# Source excerpt
^^^^^^^^

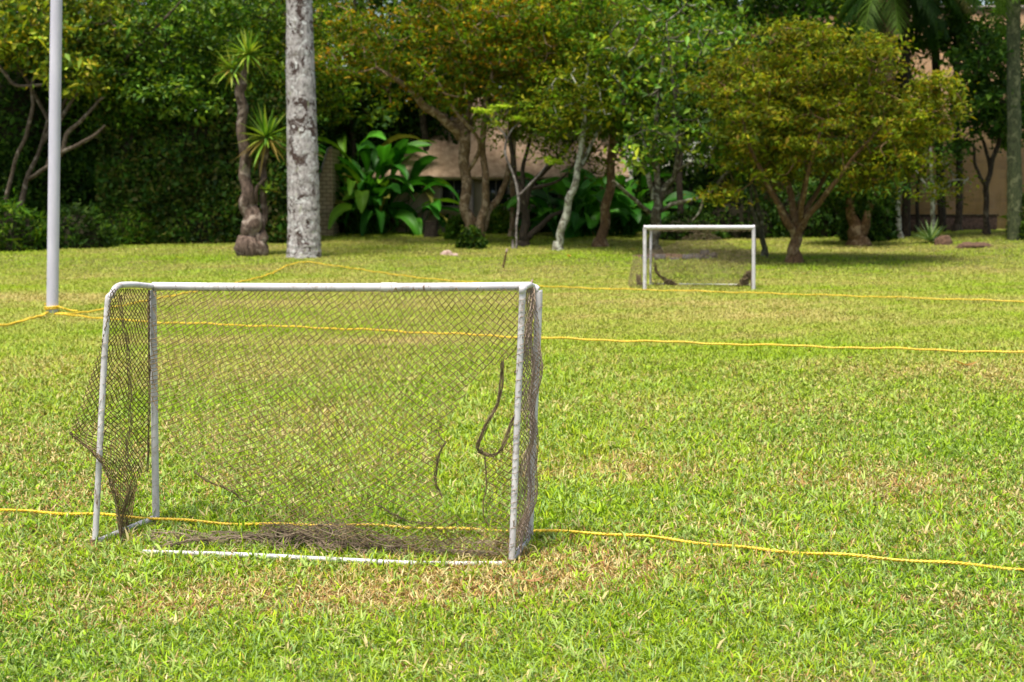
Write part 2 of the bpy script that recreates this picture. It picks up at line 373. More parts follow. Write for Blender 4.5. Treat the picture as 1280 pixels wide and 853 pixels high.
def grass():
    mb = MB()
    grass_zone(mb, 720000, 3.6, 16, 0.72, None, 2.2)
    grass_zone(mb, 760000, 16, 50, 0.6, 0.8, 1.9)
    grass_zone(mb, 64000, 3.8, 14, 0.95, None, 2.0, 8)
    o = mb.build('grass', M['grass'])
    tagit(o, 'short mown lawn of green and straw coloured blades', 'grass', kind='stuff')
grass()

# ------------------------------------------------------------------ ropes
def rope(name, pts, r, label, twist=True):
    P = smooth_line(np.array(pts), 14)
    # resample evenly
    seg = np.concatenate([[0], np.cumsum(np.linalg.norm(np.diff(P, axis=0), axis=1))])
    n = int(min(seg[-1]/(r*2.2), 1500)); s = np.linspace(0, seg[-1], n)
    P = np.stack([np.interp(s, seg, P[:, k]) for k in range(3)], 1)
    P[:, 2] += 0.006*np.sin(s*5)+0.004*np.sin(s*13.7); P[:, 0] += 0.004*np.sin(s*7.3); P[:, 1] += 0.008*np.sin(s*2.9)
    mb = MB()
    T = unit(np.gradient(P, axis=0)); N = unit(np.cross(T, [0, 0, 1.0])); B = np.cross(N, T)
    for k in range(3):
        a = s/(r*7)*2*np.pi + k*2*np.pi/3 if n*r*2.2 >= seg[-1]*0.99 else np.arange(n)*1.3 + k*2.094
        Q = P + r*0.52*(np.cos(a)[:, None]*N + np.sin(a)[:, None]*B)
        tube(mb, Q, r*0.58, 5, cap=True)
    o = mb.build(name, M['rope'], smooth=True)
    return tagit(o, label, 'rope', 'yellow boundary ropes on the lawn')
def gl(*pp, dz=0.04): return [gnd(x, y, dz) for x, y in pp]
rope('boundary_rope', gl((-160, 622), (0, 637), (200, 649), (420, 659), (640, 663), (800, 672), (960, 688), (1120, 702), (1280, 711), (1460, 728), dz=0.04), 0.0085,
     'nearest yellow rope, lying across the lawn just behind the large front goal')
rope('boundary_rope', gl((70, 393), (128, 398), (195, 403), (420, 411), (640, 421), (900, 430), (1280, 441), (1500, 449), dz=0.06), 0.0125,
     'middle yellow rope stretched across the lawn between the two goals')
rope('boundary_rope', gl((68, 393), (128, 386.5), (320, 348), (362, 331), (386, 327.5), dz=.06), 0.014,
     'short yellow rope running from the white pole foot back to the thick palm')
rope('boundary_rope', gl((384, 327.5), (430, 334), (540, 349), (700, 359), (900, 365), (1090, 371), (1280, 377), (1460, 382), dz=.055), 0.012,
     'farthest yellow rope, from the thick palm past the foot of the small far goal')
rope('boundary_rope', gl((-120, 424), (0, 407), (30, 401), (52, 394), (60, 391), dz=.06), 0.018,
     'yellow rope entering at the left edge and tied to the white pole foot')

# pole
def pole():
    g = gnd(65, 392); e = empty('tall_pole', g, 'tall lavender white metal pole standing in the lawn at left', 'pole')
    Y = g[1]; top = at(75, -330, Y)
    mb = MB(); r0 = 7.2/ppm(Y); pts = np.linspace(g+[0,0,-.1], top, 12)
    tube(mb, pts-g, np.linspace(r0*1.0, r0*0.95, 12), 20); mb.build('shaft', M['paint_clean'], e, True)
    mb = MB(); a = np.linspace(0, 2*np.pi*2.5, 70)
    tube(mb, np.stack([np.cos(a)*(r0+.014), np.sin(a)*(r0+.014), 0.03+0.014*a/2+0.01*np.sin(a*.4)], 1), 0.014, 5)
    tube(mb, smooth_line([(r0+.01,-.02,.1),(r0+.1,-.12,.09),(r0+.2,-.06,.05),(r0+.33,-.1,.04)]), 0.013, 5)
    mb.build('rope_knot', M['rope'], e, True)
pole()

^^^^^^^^

Reproduce all of the data exactly; the pictures do not belong in the copy.

Write part 2 of the bpy script that recreates this picture. It picks up at line 373. More parts follow. Write for Blender 4.5. Treat the picture as 1280 pixels wide and 853 pixels high.
def grass():
    mb = MB()
    grass_zone(mb, 720000, 3.6, 16, 0.72, None, 2.2)
    grass_zone(mb, 760000, 16, 50, 0.6, 0.8, 1.9)
    grass_zone(mb, 64000, 3.8, 14, 0.95, None, 2.0, 8)
    o = mb.build('grass', M['grass'])
    tagit(o, 'short mown lawn of green and straw coloured blades', 'grass', kind='stuff')
grass()

# ------------------------------------------------------------------ ropes
def rope(name, pts, r, label, twist=True):
    P = smooth_line(np.array(pts), 14)
    # resample evenly
    seg = np.concatenate([[0], np.cumsum(np.linalg.norm(np.diff(P, axis=0), axis=1))])
    n = int(min(seg[-1]/(r*2.2), 1500)); s = np.linspace(0, seg[-1], n)
    P = np.stack([np.interp(s, seg, P[:, k]) for k in range(3)], 1)
    P[:, 2] += 0.006*np.sin(s*5)+0.004*np.sin(s*13.7); P[:, 0] += 0.004*np.sin(s*7.3); P[:, 1] += 0.008*np.sin(s*2.9)
    mb = MB()
    T = unit(np.gradient(P, axis=0)); N = unit(np.cross(T, [0, 0, 1.0])); B = np.cross(N, T)
    for k in range(3):
        a = s/(r*7)*2*np.pi + k*2*np.pi/3 if n*r*2.2 >= seg[-1]*0.99 else np.arange(n)*1.3 + k*2.094
        Q = P + r*0.52*(np.cos(a)[:, None]*N + np.sin(a)[:, None]*B)
        tube(mb, Q, r*0.58, 5, cap=True)
    o = mb.build(name, M['rope'], smooth=True)
    return tagit(o, label, 'rope', 'yellow boundary ropes on the lawn')
def gl(*pp, dz=0.04): return [gnd(x, y, dz) for x, y in pp]
rope('boundary_rope', gl((-160, 622), (0, 637), (200, 649), (420, 659), (640, 663), (800, 672), (960, 688), (1120, 702), (1280, 711), (1460, 728), dz=0.04), 0.0085,
     'nearest yellow rope, lying across the lawn just behind the large front goal')
rope('boundary_rope', gl((70, 393), (128, 398), (195, 403), (420, 411), (640, 421), (900, 430), (1280, 441), (1500, 449), dz=0.06), 0.0125,
     'middle yellow rope stretched across the lawn between the two goals')
rope('boundary_rope', gl((68, 393), (128, 386.5), (320, 348), (362, 331), (386, 327.5), dz=.06), 0.014,
     'short yellow rope running from the white pole foot back to the thick palm')
rope('boundary_rope', gl((384, 327.5), (430, 334), (540, 349), (700, 359), (900, 365), (1090, 371), (1280, 377), (1460, 382), dz=.055), 0.012,
     'farthest yellow rope, from the thick palm past the foot of the small far goal')
rope('boundary_rope', gl((-120, 424), (0, 407), (30, 401), (52, 394), (60, 391), dz=.06), 0.018,
     'yellow rope entering at the left edge and tied to the white pole foot')

# pole
def pole():
    g = gnd(65, 392); e = empty('tall_pole', g, 'tall lavender white metal pole standing in the lawn at left', 'pole')
    Y = g[1]; top = at(75, -330, Y)
    mb = MB(); r0 = 7.2/ppm(Y); pts = np.linspace(g+[0,0,-.1], top, 12)
    tube(mb, pts-g, np.linspace(r0*1.0, r0*0.95, 12), 20); mb.build('shaft', M['paint_clean'], e, True)
    mb = MB(); a = np.linspace(0, 2*np.pi*2.5, 70)
    tube(mb, np.stack([np.cos(a)*(r0+.014), np.sin(a)*(r0+.014), 0.03+0.014*a/2+0.01*np.sin(a*.4)], 1), 0.014, 5)
    tube(mb, smooth_line([(r0+.01,-.02,.1),(r0+.1,-.12,.09),(r0+.2,-.06,.05),(r0+.33,-.1,.04)]), 0.013, 5)
    mb.build('rope_knot', M['rope'], e, True)
pole()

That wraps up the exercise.